■ **Given information**:
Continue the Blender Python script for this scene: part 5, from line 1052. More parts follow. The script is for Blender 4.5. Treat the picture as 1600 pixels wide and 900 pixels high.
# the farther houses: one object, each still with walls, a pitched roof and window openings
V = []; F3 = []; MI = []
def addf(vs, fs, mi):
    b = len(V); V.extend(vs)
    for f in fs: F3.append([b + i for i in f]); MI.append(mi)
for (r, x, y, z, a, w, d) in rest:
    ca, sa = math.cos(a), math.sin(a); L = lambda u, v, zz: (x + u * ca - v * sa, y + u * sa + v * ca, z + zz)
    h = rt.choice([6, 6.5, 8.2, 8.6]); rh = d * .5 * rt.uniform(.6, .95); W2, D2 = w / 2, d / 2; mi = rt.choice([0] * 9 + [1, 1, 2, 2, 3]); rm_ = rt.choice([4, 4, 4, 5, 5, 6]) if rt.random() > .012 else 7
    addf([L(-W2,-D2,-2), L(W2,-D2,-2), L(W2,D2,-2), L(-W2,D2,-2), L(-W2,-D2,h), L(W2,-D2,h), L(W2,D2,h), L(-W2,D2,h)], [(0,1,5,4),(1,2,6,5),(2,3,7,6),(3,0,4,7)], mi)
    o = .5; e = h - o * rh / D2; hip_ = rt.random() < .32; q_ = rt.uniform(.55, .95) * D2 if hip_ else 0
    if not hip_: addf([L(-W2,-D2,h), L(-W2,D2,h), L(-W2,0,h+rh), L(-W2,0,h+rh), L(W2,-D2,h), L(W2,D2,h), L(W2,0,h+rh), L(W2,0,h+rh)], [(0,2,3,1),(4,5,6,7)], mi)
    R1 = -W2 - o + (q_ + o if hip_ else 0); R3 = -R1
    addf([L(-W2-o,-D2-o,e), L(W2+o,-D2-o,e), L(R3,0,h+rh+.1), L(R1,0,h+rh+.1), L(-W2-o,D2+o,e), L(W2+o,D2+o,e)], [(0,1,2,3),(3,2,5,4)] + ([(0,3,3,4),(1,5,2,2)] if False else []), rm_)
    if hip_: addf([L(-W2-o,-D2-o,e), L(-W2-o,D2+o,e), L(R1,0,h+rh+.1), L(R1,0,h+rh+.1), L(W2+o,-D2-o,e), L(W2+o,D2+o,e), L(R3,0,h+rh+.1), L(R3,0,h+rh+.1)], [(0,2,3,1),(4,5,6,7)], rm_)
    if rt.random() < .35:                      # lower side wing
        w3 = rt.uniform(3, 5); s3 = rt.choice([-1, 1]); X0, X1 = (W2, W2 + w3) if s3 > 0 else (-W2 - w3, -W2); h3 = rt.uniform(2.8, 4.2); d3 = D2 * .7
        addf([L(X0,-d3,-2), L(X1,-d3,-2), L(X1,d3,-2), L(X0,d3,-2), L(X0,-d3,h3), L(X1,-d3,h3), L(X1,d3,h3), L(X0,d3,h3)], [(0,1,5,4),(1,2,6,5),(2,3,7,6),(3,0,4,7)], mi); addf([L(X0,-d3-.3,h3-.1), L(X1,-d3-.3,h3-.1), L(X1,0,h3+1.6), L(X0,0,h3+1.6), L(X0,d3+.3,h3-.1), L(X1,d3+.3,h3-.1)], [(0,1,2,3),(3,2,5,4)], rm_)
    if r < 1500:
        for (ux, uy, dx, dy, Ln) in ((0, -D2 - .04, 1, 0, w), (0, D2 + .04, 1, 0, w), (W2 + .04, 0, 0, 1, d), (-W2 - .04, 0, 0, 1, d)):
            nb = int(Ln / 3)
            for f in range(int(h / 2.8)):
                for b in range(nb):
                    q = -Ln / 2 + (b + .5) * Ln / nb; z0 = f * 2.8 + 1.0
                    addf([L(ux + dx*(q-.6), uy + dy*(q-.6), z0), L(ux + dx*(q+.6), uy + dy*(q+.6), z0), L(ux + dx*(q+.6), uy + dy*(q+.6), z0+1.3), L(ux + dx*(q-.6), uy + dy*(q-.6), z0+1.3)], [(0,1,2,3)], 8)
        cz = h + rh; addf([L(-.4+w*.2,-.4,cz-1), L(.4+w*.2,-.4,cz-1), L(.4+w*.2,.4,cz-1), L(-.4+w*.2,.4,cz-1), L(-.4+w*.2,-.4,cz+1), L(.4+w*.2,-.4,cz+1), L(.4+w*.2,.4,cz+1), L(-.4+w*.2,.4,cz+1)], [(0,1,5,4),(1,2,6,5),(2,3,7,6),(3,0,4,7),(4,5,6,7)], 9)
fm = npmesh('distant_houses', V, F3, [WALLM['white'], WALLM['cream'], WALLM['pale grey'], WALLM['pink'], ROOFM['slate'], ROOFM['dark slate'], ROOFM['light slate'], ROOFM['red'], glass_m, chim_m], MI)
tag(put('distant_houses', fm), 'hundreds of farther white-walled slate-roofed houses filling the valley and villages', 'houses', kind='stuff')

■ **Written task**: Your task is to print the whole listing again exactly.

■ **Result below**:
Continue the Blender Python script for this scene: part 5, from line 1052. More parts follow. The script is for Blender 4.5. Treat the picture as 1600 pixels wide and 900 pixels high.
# the farther houses: one object, each still with walls, a pitched roof and window openings
V = []; F3 = []; MI = []
def addf(vs, fs, mi):
    b = len(V); V.extend(vs)
    for f in fs: F3.append([b + i for i in f]); MI.append(mi)
for (r, x, y, z, a, w, d) in rest:
    ca, sa = math.cos(a), math.sin(a); L = lambda u, v, zz: (x + u * ca - v * sa, y + u * sa + v * ca, z + zz)
    h = rt.choice([6, 6.5, 8.2, 8.6]); rh = d * .5 * rt.uniform(.6, .95); W2, D2 = w / 2, d / 2; mi = rt.choice([0] * 9 + [1, 1, 2, 2, 3]); rm_ = rt.choice([4, 4, 4, 5, 5, 6]) if rt.random() > .012 else 7
    addf([L(-W2,-D2,-2), L(W2,-D2,-2), L(W2,D2,-2), L(-W2,D2,-2), L(-W2,-D2,h), L(W2,-D2,h), L(W2,D2,h), L(-W2,D2,h)], [(0,1,5,4),(1,2,6,5),(2,3,7,6),(3,0,4,7)], mi)
    o = .5; e = h - o * rh / D2; hip_ = rt.random() < .32; q_ = rt.uniform(.55, .95) * D2 if hip_ else 0
    if not hip_: addf([L(-W2,-D2,h), L(-W2,D2,h), L(-W2,0,h+rh), L(-W2,0,h+rh), L(W2,-D2,h), L(W2,D2,h), L(W2,0,h+rh), L(W2,0,h+rh)], [(0,2,3,1),(4,5,6,7)], mi)
    R1 = -W2 - o + (q_ + o if hip_ else 0); R3 = -R1
    addf([L(-W2-o,-D2-o,e), L(W2+o,-D2-o,e), L(R3,0,h+rh+.1), L(R1,0,h+rh+.1), L(-W2-o,D2+o,e), L(W2+o,D2+o,e)], [(0,1,2,3),(3,2,5,4)] + ([(0,3,3,4),(1,5,2,2)] if False else []), rm_)
    if hip_: addf([L(-W2-o,-D2-o,e), L(-W2-o,D2+o,e), L(R1,0,h+rh+.1), L(R1,0,h+rh+.1), L(W2+o,-D2-o,e), L(W2+o,D2+o,e), L(R3,0,h+rh+.1), L(R3,0,h+rh+.1)], [(0,2,3,1),(4,5,6,7)], rm_)
    if rt.random() < .35:                      # lower side wing
        w3 = rt.uniform(3, 5); s3 = rt.choice([-1, 1]); X0, X1 = (W2, W2 + w3) if s3 > 0 else (-W2 - w3, -W2); h3 = rt.uniform(2.8, 4.2); d3 = D2 * .7
        addf([L(X0,-d3,-2), L(X1,-d3,-2), L(X1,d3,-2), L(X0,d3,-2), L(X0,-d3,h3), L(X1,-d3,h3), L(X1,d3,h3), L(X0,d3,h3)], [(0,1,5,4),(1,2,6,5),(2,3,7,6),(3,0,4,7)], mi); addf([L(X0,-d3-.3,h3-.1), L(X1,-d3-.3,h3-.1), L(X1,0,h3+1.6), L(X0,0,h3+1.6), L(X0,d3+.3,h3-.1), L(X1,d3+.3,h3-.1)], [(0,1,2,3),(3,2,5,4)], rm_)
    if r < 1500:
        for (ux, uy, dx, dy, Ln) in ((0, -D2 - .04, 1, 0, w), (0, D2 + .04, 1, 0, w), (W2 + .04, 0, 0, 1, d), (-W2 - .04, 0, 0, 1, d)):
            nb = int(Ln / 3)
            for f in range(int(h / 2.8)):
                for b in range(nb):
                    q = -Ln / 2 + (b + .5) * Ln / nb; z0 = f * 2.8 + 1.0
                    addf([L(ux + dx*(q-.6), uy + dy*(q-.6), z0), L(ux + dx*(q+.6), uy + dy*(q+.6), z0), L(ux + dx*(q+.6), uy + dy*(q+.6), z0+1.3), L(ux + dx*(q-.6), uy + dy*(q-.6), z0+1.3)], [(0,1,2,3)], 8)
        cz = h + rh; addf([L(-.4+w*.2,-.4,cz-1), L(.4+w*.2,-.4,cz-1), L(.4+w*.2,.4,cz-1), L(-.4+w*.2,.4,cz-1), L(-.4+w*.2,-.4,cz+1), L(.4+w*.2,-.4,cz+1), L(.4+w*.2,.4,cz+1), L(-.4+w*.2,.4,cz+1)], [(0,1,5,4),(1,2,6,5),(2,3,7,6),(3,0,4,7),(4,5,6,7)], 9)
fm = npmesh('distant_houses', V, F3, [WALLM['white'], WALLM['cream'], WALLM['pale grey'], WALLM['pink'], ROOFM['slate'], ROOFM['dark slate'], ROOFM['light slate'], ROOFM['red'], glass_m, chim_m], MI)
tag(put('distant_houses', fm), 'hundreds of farther white-walled slate-roofed houses filling the valley and villages', 'houses', kind='stuff')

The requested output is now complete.